REQUIREMENTS
Copy each line in which the string "Godot" occurs.

SOURCE DATA
- - -

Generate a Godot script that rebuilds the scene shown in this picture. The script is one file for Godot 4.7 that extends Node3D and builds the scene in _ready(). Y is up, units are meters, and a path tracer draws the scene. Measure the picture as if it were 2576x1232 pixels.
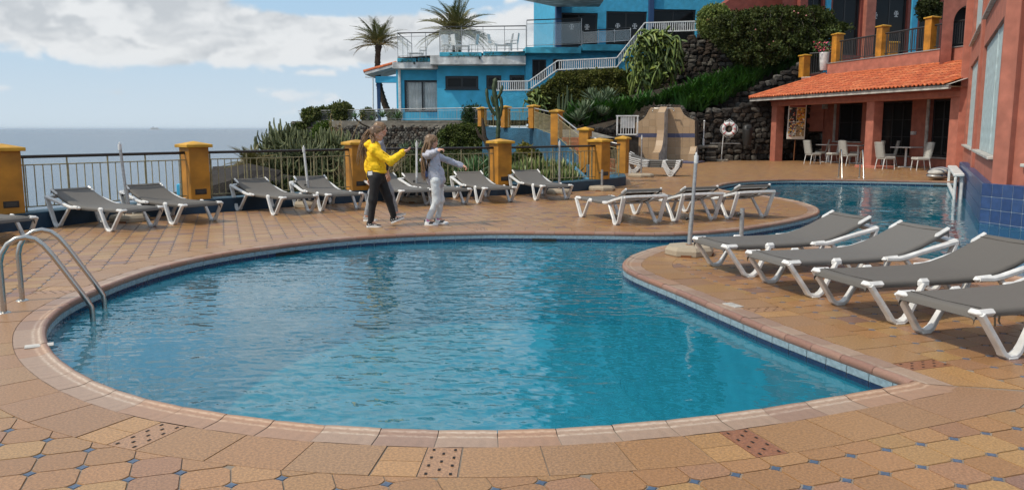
extends Node3D
# A hotel pool terrace above the sea. Units are metres, y is up, the photographer stands at (0, 1.6, 0).
const FOCAL := 2053.5
const PITCH := 0.14107
const EYE := 1.6
const WATER := -0.135
const UP := Vector3.UP
var rng := RandomNumberGenerator.new()
var M := {}
var used := {}
var noise := FastNoiseLite.new()


# ---------------------------------------------------------------- mesh building
class MB:
	var v := PackedVector3Array()
	var n := PackedVector3Array()
	var c := PackedColorArray()
	var t := PackedVector2Array()
	var col := Color(1, 1, 1)

	func tri(a: Vector3, b: Vector3, d: Vector3) -> void:   # counter-clockwise seen from outside
		var nn := (b - a).cross(d - a).normalized()
		v.append(a); v.append(d); v.append(b)
		for i in 3:
			n.append(nn); c.append(col); t.append(Vector2.ZERO)

	func tris(a: Vector3, b: Vector3, d: Vector3, na: Vector3, nb: Vector3, nd: Vector3) -> void:
		v.append(a); v.append(d); v.append(b)
		n.append(na); n.append(nd); n.append(nb)
		for i in 3:
			c.append(col); t.append(Vector2.ZERO)

	func quad(a: Vector3, b: Vector3, d: Vector3, e: Vector3) -> void:
		tri(a, b, d); tri(a, d, e)

	func ctri(a: Vector3, b: Vector3, d: Vector3, cen: Vector3) -> void:
		if (b - a).cross(d - a).dot((a + b + d) / 3.0 - cen) < 0.0:
			tri(a, d, b)
		else:
			tri(a, b, d)

	func cquad(a: Vector3, b: Vector3, d: Vector3, e: Vector3, cen: Vector3) -> void:
		ctri(a, b, d, cen); ctri(a, d, e, cen)

	func box(cen: Vector3, size: Vector3, bas := Basis(), bev := 0.0) -> void:
		var h := size * 0.5
		bev = minf(bev, minf(h.x, minf(h.y, h.z)) * 0.9)
		if bev <= 0.0:
			var q := []
			for sx in [-1, 1]:
				for sy in [-1, 1]:
					for sz in [-1, 1]:
						q.append(cen + bas * Vector3(h.x * sx, h.y * sy, h.z * sz))
			for f in [[0, 1, 3, 2], [4, 5, 7, 6], [0, 1, 5, 4], [2, 3, 7, 6], [0, 2, 6, 4], [1, 3, 7, 5]]:
				cquad(q[f[0]], q[f[1]], q[f[2]], q[f[3]], cen)
			return
		var p := {}
		for sx in [-1, 1]:
			for sy in [-1, 1]:
				for sz in [-1, 1]:
					p[[sx, sy, sz, 0]] = cen + bas * Vector3(h.x * sx, (h.y - bev) * sy, (h.z - bev) * sz)
					p[[sx, sy, sz, 1]] = cen + bas * Vector3((h.x - bev) * sx, h.y * sy, (h.z - bev) * sz)
					p[[sx, sy, sz, 2]] = cen + bas * Vector3((h.x - bev) * sx, (h.y - bev) * sy, h.z * sz)
					ctri(p[[sx, sy, sz, 0]], p[[sx, sy, sz, 1]], p[[sx, sy, sz, 2]], cen)
		for s in [-1, 1]:
			cquad(p[[s, -1, -1, 0]], p[[s, -1, 1, 0]], p[[s, 1, 1, 0]], p[[s, 1, -1, 0]], cen)
			cquad(p[[-1, s, -1, 1]], p[[-1, s, 1, 1]], p[[1, s, 1, 1]], p[[1, s, -1, 1]], cen)
			cquad(p[[-1, -1, s, 2]], p[[-1, 1, s, 2]], p[[1, 1, s, 2]], p[[1, -1, s, 2]], cen)
			for r in [-1, 1]:
				cquad(p[[s, r, -1, 0]], p[[s, r, 1, 0]], p[[s, r, 1, 1]], p[[s, r, -1, 1]], cen)
				cquad(p[[s, -1, r, 0]], p[[s, 1, r, 0]], p[[s, 1, r, 2]], p[[s, -1, r, 2]], cen)
				cquad(p[[-1, s, r, 1]], p[[1, s, r, 1]], p[[1, s, r, 2]], p[[-1, s, r, 2]], cen)

	# a smooth sheet through rows of points; rows run one way, points the other; flip turns its outside
	func grid(rows: Array, flip := false, uv := false) -> void:
		var nr: int = rows.size()
		var nc: int = rows[0].size()
		var closed: bool = rows[0][0].distance_to(rows[0][nc - 1]) < 1e-5
		var nn := []
		for i in nr:
			var row := PackedVector3Array()
			for j in nc:
				var a: Vector3 = rows[mini(i + 1, nr - 1)][j] - rows[maxi(i - 1, 0)][j]
				var j1 := j + 1
				var j0 := j - 1
				if closed:
					if j1 >= nc: j1 = 1
					if j0 < 0: j0 = nc - 2
				var b: Vector3 = rows[i][mini(j1, nc - 1)] - rows[i][maxi(j0, 0)]
				var x := a.cross(b)
				if x.length() < 1e-12:
					var i2 := 1 if i == 0 else nr - 2
					x = (rows[mini(i2 + 1, nr - 1)][j] - rows[maxi(i2 - 1, 0)][j]).cross(rows[i2][mini(j1, nc - 1)] - rows[i2][maxi(j0, 0)])
				row.append(x.normalized() * (-1.0 if flip else 1.0))
			nn.append(row)
		for i in nr - 1:
			for j in nc - 1:
				var a: Vector3 = rows[i][j]
				var b: Vector3 = rows[i + 1][j]
				var d: Vector3 = rows[i + 1][j + 1]
				var e: Vector3 = rows[i][j + 1]
				if flip:
					tris(a, d, b, nn[i][j], nn[i + 1][j + 1], nn[i + 1][j])
					tris(a, e, d, nn[i][j], nn[i][j + 1], nn[i + 1][j + 1])
				else:
					tris(a, b, d, nn[i][j], nn[i + 1][j], nn[i + 1][j + 1])
					tris(a, d, e, nn[i][j], nn[i + 1][j + 1], nn[i][j + 1])
				if uv:
					var k := t.size()
					var ua := Vector2(float(j) / (nc - 1), float(i) / (nr - 1))
					var ub := Vector2(float(j) / (nc - 1), float(i + 1) / (nr - 1))
					var ud := Vector2(float(j + 1) / (nc - 1), float(i + 1) / (nr - 1))
					var ue := Vector2(float(j + 1) / (nc - 1), float(i) / (nr - 1))
					if flip:
						t[k - 6] = ua; t[k - 5] = ub; t[k - 4] = ud; t[k - 3] = ua; t[k - 2] = ud; t[k - 1] = ue
					else:
						t[k - 6] = ua; t[k - 5] = ud; t[k - 4] = ub; t[k - 3] = ua; t[k - 2] = ue; t[k - 1] = ud

	# r: a number or one radius per point
	func tube(path: Array, r, sides := 8, caps := true) -> void:
		var rows := []
		var ref := Vector3.ZERO
		for i in path.size():
			var d: Vector3 = (path[mini(i + 1, path.size() - 1)] - path[maxi(i - 1, 0)]).normalized()
			if ref == Vector3.ZERO:
				ref = (Vector3.RIGHT if absf(d.x) < 0.8 else Vector3.UP)
			ref = (ref - d * ref.dot(d)).normalized()
			var w := d.cross(ref)
			var rr: float = r[i] if r is Array else r
			var row := PackedVector3Array()
			for k in sides + 1:
				var a := TAU * (k % sides) / sides
				row.append(path[i] + (ref * cos(a) + w * sin(a)) * rr)
			rows.append(row)
		grid(rows, true)
		if caps:
			for e in [0, path.size() - 1]:
				var q: Vector3 = path[1] if e == 0 else path[e - 1]
				for k in sides:
					ctri(path[e], rows[e][k], rows[e][k + 1], q)

	# profile of (radius, height) pairs turned round the y axis of x
	func lathe(prof: Array, sides := 12, x := Transform3D(), flat := false) -> void:
		var rows := []
		for p in prof:
			var row := PackedVector3Array()
			for k in sides + 1:
				var a := TAU * (k % sides) / sides
				row.append(x * Vector3(cos(a) * p[0], p[1], sin(a) * p[0]))
			rows.append(row)
		if flat:
			for i in rows.size() - 1:
				for k in sides:
					quad(rows[i][k], rows[i + 1][k], rows[i + 1][k + 1], rows[i][k + 1])
		else:
			grid(rows, false)

	func ball(cen: Vector3, r: Vector3, bas := Basis(), k := 8) -> void:
		var prof := []
		for i in k + 1:
			var a := -PI / 2 + PI * i / k
			prof.append([maxf(cos(a), 0.0), sin(a)])
		lathe(prof, k * 2, Transform3D(bas * Basis.from_scale(r), cen))

	# a flat outline (x, y) pushed along z from z0 to z1 in the axes of x, its edges cut by bev
	func prism(poly: PackedVector2Array, z0: float, z1: float, x := Transform3D(), bev := 0.0, back := true) -> void:
		var p := poly
		if Geometry2D.is_polygon_clockwise(p) == false:
			p = poly.duplicate(); p.reverse()
		# p is clockwise in Godot's y-down sense
		var k := p.size()
		var inner := p
		if bev > 0.0:
			var o := Geometry2D.offset_polygon(p, -bev, Geometry2D.JOIN_MITER)
			if o.size() == 1 and o[0].size() == k:
				inner = o[0]
				if Geometry2D.is_polygon_clockwise(inner) == false:
					inner.reverse()
				var best := 0
				for i in k:
					if inner[i].distance_to(p[0]) < inner[best].distance_to(p[0]): best = i
				var turned := PackedVector2Array()
				for i in k: turned.append(inner[(i + best) % k])
				inner = turned
			else:
				bev = 0.0
		var idx := Geometry2D.triangulate_polygon(inner)
		var flip := 1.0 if x.basis.determinant() > 0 else -1.0
		for i in range(0, idx.size(), 3):
			_face([inner[idx[i]], inner[idx[i + 1]], inner[idx[i + 2]]], z1, x, x.basis.z * signf(z1 - z0))
		if back:
			idx = Geometry2D.triangulate_polygon(p)
			for i in range(0, idx.size(), 3):
				_face([p[idx[i]], p[idx[i + 1]], p[idx[i + 2]]], z0, x, -x.basis.z * signf(z1 - z0))
		var zb := z1 - bev * signf(z1 - z0)
		for i in k:
			var a := p[i]
			var b := p[(i + 1) % k]
			var dir := (b - a)
			var on := x.basis * Vector3(dir.y, -dir.x, 0)
			if _area(p) < 0: on = -on
			_side(x * Vector3(a.x, a.y, z0), x * Vector3(b.x, b.y, z0), x * Vector3(b.x, b.y, zb), x * Vector3(a.x, a.y, zb), on)
			if bev > 0.0:
				var a2 := inner[i]
				var b2 := inner[(i + 1) % k]
				_side(x * Vector3(a.x, a.y, zb), x * Vector3(b.x, b.y, zb), x * Vector3(b2.x, b2.y, z1), x * Vector3(a2.x, a2.y, z1), on + x.basis.z * on.length() * signf(z1 - z0) * 0.7)

	func _area(p: PackedVector2Array) -> float:
		var s := 0.0
		for i in p.size():
			var b := p[(i + 1) % p.size()]
			s += p[i].x * b.y - b.x * p[i].y
		return s

	func _face(q: Array, z: float, x: Transform3D, out: Vector3) -> void:
		var a := x * Vector3(q[0].x, q[0].y, z)
		var b := x * Vector3(q[1].x, q[1].y, z)
		var d := x * Vector3(q[2].x, q[2].y, z)
		if (b - a).cross(d - a).dot(out) < 0: tri(a, d, b)
		else: tri(a, b, d)

	func _side(a: Vector3, b: Vector3, d: Vector3, e: Vector3, out: Vector3) -> void:
		if (b - a).cross(d - a).dot(out) < 0: quad(a, e, d, b)
		else: quad(a, b, d, e)

	# a flat bar bent along a path: w is the direction of its width
	func strap(path: Array, w: Vector3, width, thick: float, bev := 0.006) -> void:
		var rows := []
		for i in path.size():
			var d0: Vector3 = (path[i] - path[maxi(i - 1, 0)]).normalized()
			var d1: Vector3 = (path[mini(i + 1, path.size() - 1)] - path[i]).normalized()
			var d := (d0 + d1).normalized()
			var across := d.cross(w).normalized()
			var m := 1.0 / maxf(0.55, absf(across.dot((d0 if d0.length() > 0.1 else d1).cross(w).normalized())))
			var hw: float = (width[i] if width is Array else width) * 0.5
			var ht := thick * 0.5 * m
			var row := []
			for q in [[-1, -1, 0], [1, -1, 0], [1, -1, 1], [1, 1, 1], [1, 1, 0], [-1, 1, 0], [-1, 1, 1], [-1, -1, 1], [-1, -1, 0]]:
				var ww: float = q[0] * (hw - (bev if q[2] == 0 else 0.0))
				var hh: float = q[1] * (ht - (bev if q[2] == 1 else 0.0))
				row.append(path[i] + w * ww + across * hh)
			rows.append(row)
		for i in path.size() - 1:
			var cen: Vector3 = (path[i] + path[i + 1]) * 0.5
			for j in 8:
				cquad(rows[i][j], rows[i + 1][j], rows[i + 1][j + 1], rows[i][j + 1], cen)
		for e in [0, path.size() - 1]:
			var q2: Vector3 = path[1] if e == 0 else path[e - 1]
			for j in range(1, 7):
				ctri(rows[e][0], rows[e][j], rows[e][j + 1], q2)

	func add(o: MB, x := Transform3D()) -> void:
		for i in o.v.size():
			v.append(x * o.v[i]); n.append((x.basis * o.n[i]).normalized())
		c.append_array(o.c); t.append_array(o.t)

	func mesh() -> ArrayMesh:
		var a := []
		a.resize(Mesh.ARRAY_MAX)
		a[Mesh.ARRAY_VERTEX] = v
		a[Mesh.ARRAY_NORMAL] = n
		a[Mesh.ARRAY_COLOR] = c
		a[Mesh.ARRAY_TEX_UV] = t
		var m := ArrayMesh.new()
		m.add_surface_from_arrays(Mesh.PRIMITIVE_TRIANGLES, a)
		return m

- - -

EXERCISE SOLUTION
Generate a Godot script that rebuilds the scene shown in this picture. The script is one file for Godot 4.7 that extends Node3D and builds the scene in _ready(). Y is up, units are meters, and a path tracer draws the scene. Measure the picture as if it were 2576x1232 pixels.
		# p is clockwise in Godot's y-down sense